Paradójicamente, esta circunstancia es a la vez, como sostenía Baudelaire en un poema, el puñal y la herida. En nuestro caso, porque mientras más se consolida la convicción de que “ya ganamos”, expresión de un triunfalismo de muy peligrosa ingenuidad provocado por la desesperación de una sociedad que mayoritariamente actúa impulsada por los efectos devastadores de una crisis cuya solución pasa forzosamente por el recambio urgente de quienes han gobernado a Venezuela desde hace 25 años, mucho más inquietante y peligrosa se hace la naturaleza absolutista de quienes desde la cúpula del poder hace mucho que han dejado en algún recoveco del camino las ilusiones que ofrecían la mal llamada revolución bolivariana y la apolillada consigna cubana de socialismo o muerte. En otras palabras, que en la medida en que la certeza en el triunfo crece en el ánimo de los venezolanos, más crece también el temor a que quienes controlan todos los órganos del Estado tomen la torcida decisión de conservar ese poder por las malas.

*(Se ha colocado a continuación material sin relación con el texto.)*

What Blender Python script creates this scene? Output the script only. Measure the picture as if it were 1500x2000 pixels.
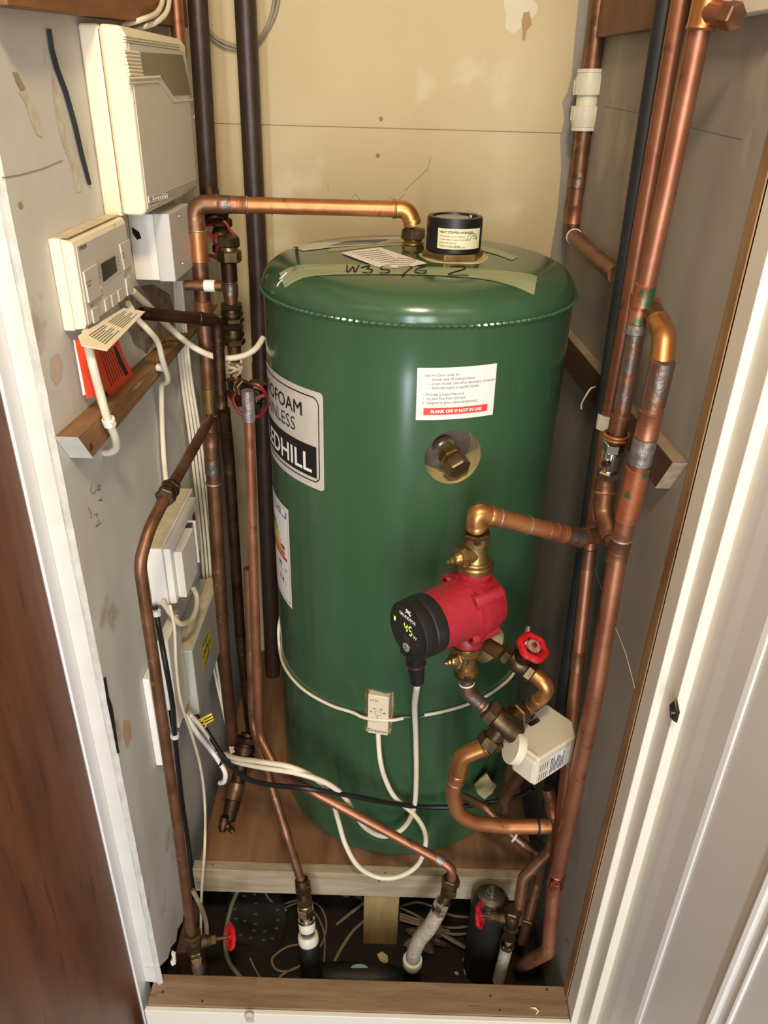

Esta es la dura verdad del crucial momento actual de Venezuela, cuyo desenlace, salga rana o salga sapo, como nos recuerda a menudo el dicho popular venezolano, se producirá, por acción o por omisión, este crítico 28 de julio. Durante las próximas cuatro semanas trataremos de ir desenredando esta espesa madeja y trataremos de analizar hasta qué extremos será realmente servida este 28 de julio la mesa electoral.